Se suele decir, con razón, que cuando un creador muere nos queda su obra, y que mientras ésta sea leída o revisitada por alguien su autor permanece.
Sin embargo, todos dejamos una obra para la posteridad: bien sea en forma de lección moral, bien de actos éticamente ejemplares. Mariano, además de una impronta de bondad y humildad, nos legó una obra literaria de altura, una poesía llamada a perdurar en el tiempo que, tres años después de su muerte, recopiló la editorial Huerga y Fierro cumpliendo así -póstumamente- la voluntad última del poeta.
Heredero de una tradición que comienza en la poesía francesa del siglo XIX, se detiene en el expresionismo alemán y enlaza con dos voces icónicas de su generación -la de L.M. Panero y Ángel Guinda- , su lírica estará marcada por un confesionalismo de raigambre existencial, que hermana su cosmovisión a un pesimismo aprendido en Cioran y Camus. Si la filosofía trata de explicar el sentido de la angustia o la soledad, el poeta la expresa. Él lo hacía.

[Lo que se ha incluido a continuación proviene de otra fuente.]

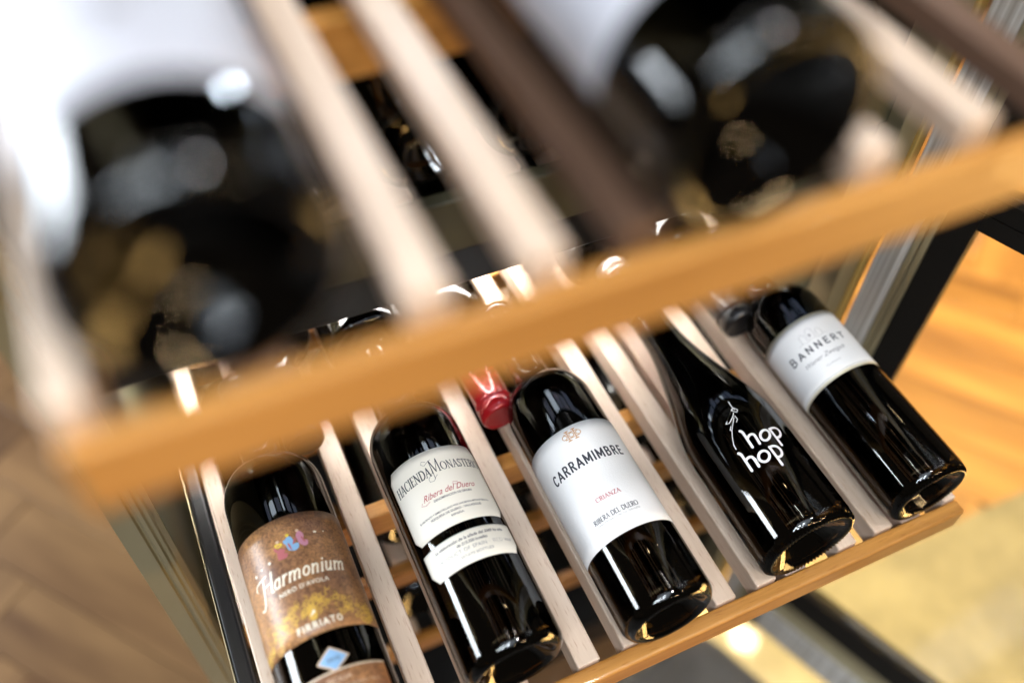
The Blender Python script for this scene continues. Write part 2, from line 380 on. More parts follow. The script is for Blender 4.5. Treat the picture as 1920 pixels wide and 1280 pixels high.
# roman capitals drawn as thick and thin strokes with serifs (unit box, T thick, t thin)
def arc(cx, cy, rx, ry, a0, a1, n=10): return [(cx + rx * math.cos(math.radians(a0 + (a1 - a0) * i / n)), cy + ry * math.sin(math.radians(a0 + (a1 - a0) * i / n))) for i in range(n + 1)]
def sf(x, y, w=0.13): return ('t', [(x - w, y), (x + w, y)])
ROMAN = {
 'A': (0.78, [('t', [(0.08, 0), (0.39, 1)]), ('T', [(0.39, 1), (0.70, 0)]), ('t', [(0.2, 0.36), (0.57, 0.36)]), sf(0.08, 0, .09), sf(0.70, 0, .11)]),
 'B': (0.64, [('T', [(0.14, 0), (0.14, 1)]), ('t', [(0.05, 1), (0.32, 1)]), ('T', arc(0.3, 0.76, 0.22, 0.24, 90, -90)), ('T', arc(0.32, 0.27, 0.27, 0.27, 90, -90)), ('t', [(0.05, 0), (0.34, 0)]), ('t', [(0.14, 0.53), (0.3, 0.53)])]),
 'C': (0.78, [('T', arc(0.46, 0.5, 0.38, 0.5, 125, 235)), ('t', arc(0.46, 0.5, 0.38, 0.5, 125, 45)), ('t', arc(0.46, 0.5, 0.38, 0.5, 235, 318)), ('t', [(0.72, 0.78), (0.72, 0.97)])]),
 'D': (0.82, [('T', [(0.14, 0), (0.14, 1)]), ('t', [(0.04, 1), (0.36, 1)]), ('t', [(0.04, 0), (0.36, 0)]), ('T', arc(0.34, 0.5, 0.42, 0.5, 90, -90, 14))]),
 'E': (0.60, [('T', [(0.14, 0), (0.14, 1)]), ('t', [(0.04, 1), (0.52, 1)]), ('t', [(0.04, 0), (0.54, 0)]), ('t', [(0.14, 0.52), (0.44, 0.52)]), ('t', [(0.52, 1), (0.52, 0.86)]), ('t', [(0.54, 0), (0.56, 0.16)])]),
 'G': (0.82, [('T', arc(0.46, 0.5, 0.38, 0.5, 125, 235)), ('t', arc(0.46, 0.5, 0.38, 0.5, 125, 45)), ('t', arc(0.46, 0.5, 0.38, 0.5, 235, 310)), ('T', [(0.71, 0.1), (0.71, 0.42)]), sf(0.68, 0.42, .1)]),
 'H': (0.84, [('T', [(0.15, 0), (0.15, 1)]), ('T', [(0.68, 0), (0.68, 1)]), ('t', [(0.15, 0.52), (0.68, 0.52)])] + [sf(x, y, .1) for x in (.15, .68) for y in (0, 1)]),
 'I': (0.32, [('T', [(0.16, 0), (0.16, 1)]), sf(.16, 0, .1), sf(.16, 1, .1)]),
 'L': (0.60, [('T', [(0.15, 0), (0.15, 1)]), ('t', [(0.05, 0), (0.54, 0)]), sf(.15, 1, .1), ('t', [(0.54, 0), (0.57, 0.2)])]),
 'M': (0.98, [('t', [(0.14, 0), (0.18, 1)]), ('T', [(0.18, 1), (0.49, 0.04)]), ('t', [(0.49, 0.04), (0.80, 1)]), ('T', [(0.80, 1), (0.85, 0)]), sf(.13, 0, .09), sf(.85, 0, .1)]),
 'N': (0.86, [('t', [(0.14, 0), (0.14, 1)]), ('T', [(0.14, 1), (0.70, 0)]), ('t', [(0.70, 0), (0.70, 1)]), sf(.14, 0, .09), sf(.70, 1, .09), ('t', [(0.03, 1), (0.16, 1)])]),
 'O': (0.90, [('T', arc(0.45, 0.5, 0.39, 0.5, 130, 230)), ('T', arc(0.45, 0.5, 0.39, 0.5, 50, -50)), ('t', arc(0.45, 0.5, 0.39, 0.5, 130, 50)), ('t', arc(0.45, 0.5, 0.39, 0.5, 230, 310))]),
 'R': (0.70, [('T', [(0.14, 0), (0.14, 1)]), ('t', [(0.04, 1), (0.34, 1)]), ('T', arc(0.32, 0.75, 0.25, 0.25, 90, -90)), ('T', [(0.3, 0.5), (0.64, 0)]), ('t', [(0.14, 0.5), (0.32, 0.5)]), sf(.14, 0, .1)]),
 'S': (0.56, [('T', [(0.44, 0.9), (0.3, 1.0), (0.13, 0.93), (0.1, 0.76), (0.2, 0.6), (0.36, 0.46), (0.46, 0.3), (0.42, 0.1), (0.26, 0.0), (0.08, 0.08)]), ('t', [(0.46, 0.78), (0.45, 0.98)]), ('t', [(0.07, 0.22), (0.07, 0.02)])]),
 'T': (0.72, [('T', [(0.36, 0), (0.36, 1)]), ('t', [(0.04, 1), (0.68, 1)]), ('t', [(0.04, 1), (0.05, 0.84)]), ('t', [(0.68, 1), (0.67, 0.84)]), sf(.36, 0, .1)]),
 'U': (0.80, [('T', [(0.14, 1), (0.14, 0.32), (0.18, 0.12), (0.3, 0.01), (0.44, 0), (0.58, 0.08), (0.66, 0.26)]), ('t', [(0.66, 0.26), (0.66, 1)]), sf(.14, 1, .1), sf(.66, 1, .09)]),
 'Z': (0.66, [('t', [(0.08, 0.84), (0.1, 1), (0.58, 1)]), ('T', [(0.58, 1), (0.06, 0)]), ('t', [(0.06, 0), (0.56, 0), (0.6, 0.18)])]),
 ' ': (0.36, [])}
def roman(sk, s, a0, a1, y, h, m, parent, thick=0.085, thin=0.045, slant=0.0, caps=None, name='lettering'):
    adv = 0; items = []
    for i, ch in enumerate(s):
        k = caps[i] if caps else 1.0
        wd, st = ROMAN[ch]
        items.append((adv, k, st)); adv += wd * k + 0.05
    A = (a1 - a0) / adv; lines = []
    for ox, k, st in items:
        for kind, pl in st:
            wdt = (thick if kind == 'T' else thin) * h
            lines.append((wdt, [(a0 + A * (ox + p[0] * k), y + p[1] * h * k + slant * (ox + p[0] * k) / adv) for p in pl]))
    return strokes(sk, lines, 0.0005, m=m, parent=parent, name=name)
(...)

Hombre de extremos pero nunca de medias tintas, Iñigo era un escéptico feliz, un renegado, un don nadie orgulloso de serlo: ser humano radical en todos los sentidos. Que alguien reivindique el odio y la desobediencia con el mismo ahínco que el amor y la ternura, es un signo de audacia enormemente cabal, sobre todo teniendo en cuenta los tiempos que vivimos. Él lo hacía.

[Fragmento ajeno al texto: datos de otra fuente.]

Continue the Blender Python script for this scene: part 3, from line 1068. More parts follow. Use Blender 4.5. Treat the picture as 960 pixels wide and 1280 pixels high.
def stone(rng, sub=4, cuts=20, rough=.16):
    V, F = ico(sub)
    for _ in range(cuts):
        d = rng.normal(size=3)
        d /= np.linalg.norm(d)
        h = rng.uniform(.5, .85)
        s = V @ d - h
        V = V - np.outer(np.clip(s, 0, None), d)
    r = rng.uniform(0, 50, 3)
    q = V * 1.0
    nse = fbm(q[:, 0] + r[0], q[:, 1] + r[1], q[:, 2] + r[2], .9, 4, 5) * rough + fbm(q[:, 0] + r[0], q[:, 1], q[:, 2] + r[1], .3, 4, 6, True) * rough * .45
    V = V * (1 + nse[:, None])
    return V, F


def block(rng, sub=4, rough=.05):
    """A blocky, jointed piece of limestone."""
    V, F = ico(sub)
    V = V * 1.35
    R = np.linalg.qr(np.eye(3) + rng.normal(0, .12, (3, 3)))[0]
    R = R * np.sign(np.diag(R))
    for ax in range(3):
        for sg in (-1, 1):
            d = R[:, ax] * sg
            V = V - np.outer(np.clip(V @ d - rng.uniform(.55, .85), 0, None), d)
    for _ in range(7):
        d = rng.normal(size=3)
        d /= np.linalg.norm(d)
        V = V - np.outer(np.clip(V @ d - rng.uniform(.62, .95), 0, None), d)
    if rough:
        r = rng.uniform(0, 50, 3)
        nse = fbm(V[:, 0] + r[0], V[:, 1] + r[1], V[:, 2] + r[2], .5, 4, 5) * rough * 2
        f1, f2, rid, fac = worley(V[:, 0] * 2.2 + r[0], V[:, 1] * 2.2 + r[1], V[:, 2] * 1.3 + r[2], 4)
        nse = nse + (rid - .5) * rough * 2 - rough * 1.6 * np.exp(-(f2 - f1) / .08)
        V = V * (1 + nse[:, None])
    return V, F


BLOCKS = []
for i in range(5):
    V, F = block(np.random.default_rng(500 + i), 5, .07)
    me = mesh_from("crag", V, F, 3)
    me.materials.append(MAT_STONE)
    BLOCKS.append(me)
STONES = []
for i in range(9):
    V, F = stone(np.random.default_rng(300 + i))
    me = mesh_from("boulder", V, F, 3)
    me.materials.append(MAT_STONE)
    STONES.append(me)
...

Capaz de escribir el verso más hermoso al lado del exabrupto más obsceno, era y es un poeta de verdad: mayúsculo. Un poeta que se abre de dolor en canal, que señala con el dedo y maldice, que bucea en la marginalidad y en su propia miseria y dispara contra la verdad mentirosa del Poder. Siempre beligerante ante la asepsia literaria y cultural, nunca escribió impunemente.
Hacia el final de su vida, inmerso ya en una soledad deseada y dolorosa, dejo anotado: “Todos los días son iguales. / Menos yo, que soy la noche”. Y se fue del mundo despacio, silenciosamente, mientras terminaba de edificar una obra única e irrepetible: amargamente vital. Su palabra comprometida -siempre insumisa y nunca gratuita- es veneno en boca de los poderosos y agua en labios de los oprimidos. Palabra envenenada contra la hipocresía y la servidumbre; amén de bendita y sanadora. Que redime del pecado de vivir.